I do not know how many of you gentlemen realize that from the time the first automobile turned the first wheel on the first street in America, more than 1,200 companies were formed to build passenger automobiles. A lot of them were ill-timed, ill-advised, ignorant attempts to get into a new industry by people who had more enthusiasm than other qualifications. A lot of those companies thought that they would benefit themselves by the process of merger with some others. There is no question but what the investing public lost a lot of money in the investment which went into those 1,200 new automobile manufacturing ventures formed in this country.

Senator WATKINS. How many do we have today?

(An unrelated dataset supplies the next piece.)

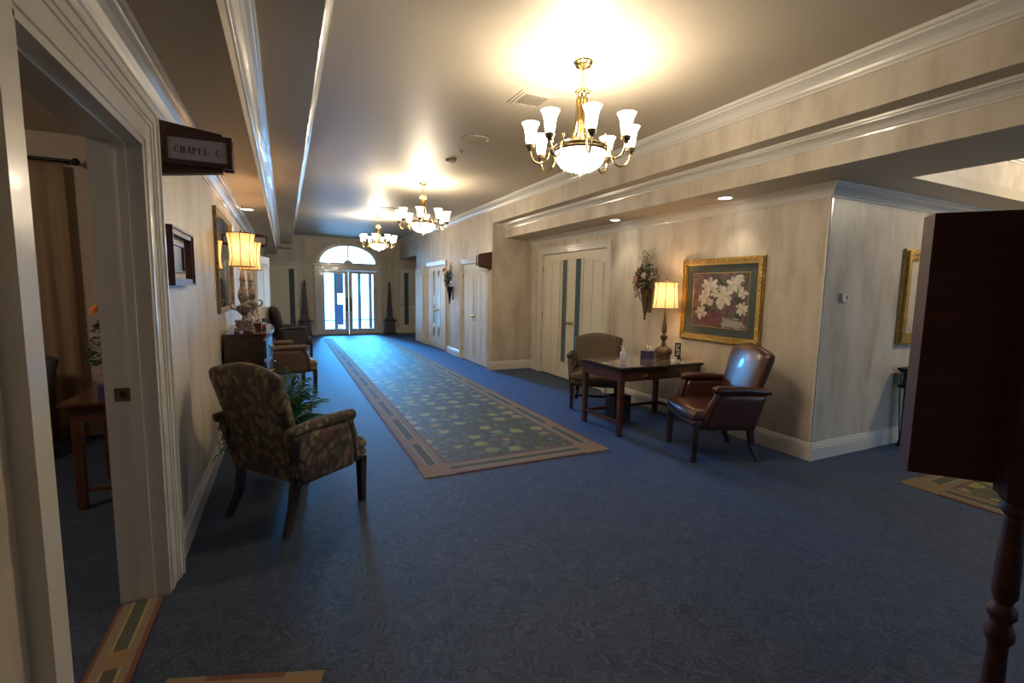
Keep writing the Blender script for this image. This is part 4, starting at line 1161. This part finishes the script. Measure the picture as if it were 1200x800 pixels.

Mr. BUNTING. About nine, I think. There is likewise no questioning the fact that the introduction of the automobile was a distinct economic gain to America and all the world-and I am not in the automobile business.

Now what have we got to do if we carry out the historical program and pattern of the past? It is to devise a system whereby the necessary venture capital can be made available.

We have a 3-year period in which we assume that the corporations of this country, out of their liquid assets, will invest every cent of that of their own voluntary free will in the next 3 years, and if they do, it will allow a sum of $30,000,000,000 which they have remaining in their savings accounts.

Then we come into the next 2-year period where we are going to have tremendous deficiencies.

The CHAIRMAN. Mr. Bunting, I do not understand the chart. It is a prospective deficiency?

Mr. BUNTING. A prospective deficiency.

The CHAIRMAN. That is what?

Mr. BUNTING. Mr. Chairman, it is the difference between what we have got to have if we carry the historical pattern through and what we will have available from all sources if we do not do something about the present taxation structure, which will make it possible for venture capital to go into investments.

The CHAIRMAN. The difference between what and what?

Mr. BUNTING. The total amount available for investment as venture capital and what we ought to have to do the job, and it runs roughly around $7,000,000,000 or $8,000,000,000 a year average.

The CHAIRMAN. You start from an assumed amount of savings? Mr. BUNTING. No, we start from the job that we did historically from 1869 to 1928 with 3.8 percent compounded each year.

The CHAIRMAN. I thought that had to do with the gross national product?

Mr. BUNTING. It was all part of the gross national product that went into capital formation.

The source of this information is the National Bureau of Economic Research.

The CHAIRMAN. How do you assume there is going to be a deficiency?